Salt Spring officials won’t have to raise taxes to maintain the old Fire Hall No. 1 in Ganges next year, having found efficiencies within the budget to both maintain the 73-year-old building and slightly drop a projected tax increase.
Salt Spring’s Local Community Commission (LCC) managed to shave a little more than $62,000 off the taxpayer’s portion of their provisional spending plan Thursday, Jan. 29, even after a modest increase in the budget to maintain the soon-to-be-vacant fire hall.
Ownership of that hall is being transferred to Capital Regional District (CRD) ownership for the princely sum of $1, following terms of a 2021 memorandum of understanding between that body and the Salt Spring Island Fire Protection District (SSIFPD). That agreement has SSIFPD retaining control of the hall until four months after the new fire hall on Lower Ganges Road is occupied — and created an easement allowing the fire district to construct and maintain a 30,000-gallon water tank on the west side of the property for firefighting.
Regional staff told LCC members they expect to assume full responsibility for the old fire hall as early as this summer, and until a future use — and possible revenue stream — is sorted out, the CRD needs to keep up with basic maintenance and security.

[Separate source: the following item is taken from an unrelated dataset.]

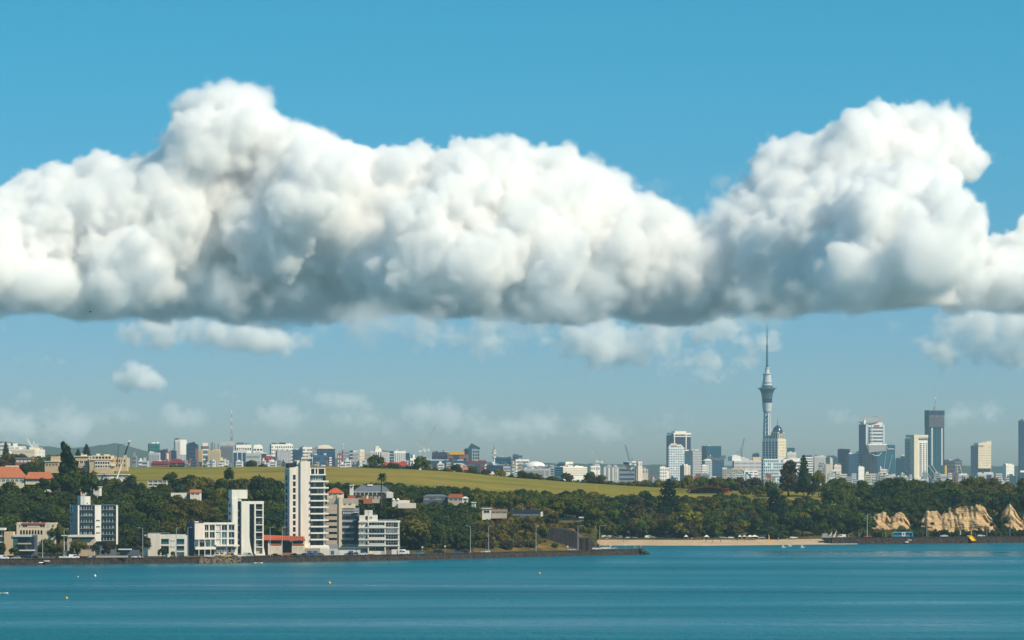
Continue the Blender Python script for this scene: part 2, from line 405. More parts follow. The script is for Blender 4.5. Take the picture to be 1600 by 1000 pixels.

“Once it’s transferred over to us, we’re responsible for all the utility costs and security of that building,” said senior manager Dan Ovington, outlining typical expenses such as a phone line for alarm monitoring, repairs and maintenance during the transition period.
“And quite often, when we take over a building, there’s some wiring or similar thing that needs to happen so we’ll use our regular contractors that support our other facilities.”
Ovington said staff would be bringing forward the recent assessment of the building’s compliance with the BC Building Code to the LCC’s meeting Feb. 12 — at which point commissioners could consider what future use options were possible. That’s the LCC’s monthly evening meeting, he said, and staff had set aside most of that time for commissioners to bring those possibilities to the public for their input.
“The current occupancy permit is specific to a fire department,” said Ovington. “So in order to put in anything outside of that — there are limitations.”
The net impact of Thursday’s budget discussions will be a one per cent reduction in the tax increase projected for 2026, from an anticipated 9.5 per cent bump to 8.5 per cent — a somewhat hard-fought shift that went back and forth across the meeting. While commissioners found themselves acting with less unanimity than when they began three years ago, CRD director Gary Holman took a philosophical approach to those disagreements, opining the level of discourse was something to be envied, not avoided.
“I think, after our third budget, we disagree on some outcomes because our discussions are more productive,” said Holman. “Everybody, myself included, has a better understanding of the various budgets. The discussion we have here, this is the kind of discussion that we should be having at the [CRD] board level.”
The LCC’s Feb. 12 meeting will be held at SIMS starting at 5 p.m.